When incumbents engage in undemocratic practices, winners and losers interpret these actions asymmetrically. Motivated reasoning and partisan cue-taking lead losers to recognize democratic decline and reduce their satisfaction, while winners rationalize or overlook these developments. As a result, the winner–loser gap widens and becomes increasingly driven by excessive satisfaction among winners. This dynamic weakens vertical accountability, allowing incumbents to avoid punishment and facilitating further democratic erosion.
While theoretically straightforward, empirically examining these dynamics poses a significant methodological challenge. Demonstrating that the winner–loser gap widens under democratic backsliding is insufficient to establish whether this change reflects exaggerated dissatisfaction among losers, overly optimistic winners, or a combination of both. To address this problem, the paper introduces a novel methodological approach that benchmarks citizens’ satisfaction with democracy against expert-coded measures of democratic performance. This is achieved through a residual analysis in which democratic performance predicts satisfaction with democracy, and deviations from these predictions indicate distorted evaluations. By systematically comparing residuals among winners and losers, the analysis identifies which group’s attitudes move further away from what would be expected given actual democratic conditions.

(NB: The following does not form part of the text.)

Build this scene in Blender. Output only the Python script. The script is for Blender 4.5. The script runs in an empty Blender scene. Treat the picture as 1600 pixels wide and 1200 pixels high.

The study applies this approach using ten rounds of the European Social Survey across 33 European countries, merged with expert-coded democracy indicators from the Varieties of Democracy project and party-in-government information from V-Party. As a robustness check, the main findings are replicated using panel data from the Polish Citizen Panel. The results show that during periods of democratic backsliding, electoral losers adjust their satisfaction with democracy in line with declining democratic performance. Electoral winners, by contrast, not only fail to recognize democratic erosion but tend to become more satisfied with democracy than before. Consequently, the winner–loser gap widens and increasingly reflects excessive optimism among winners rather than dissatisfaction among losers, enabling incumbents to evade accountability when it matters most.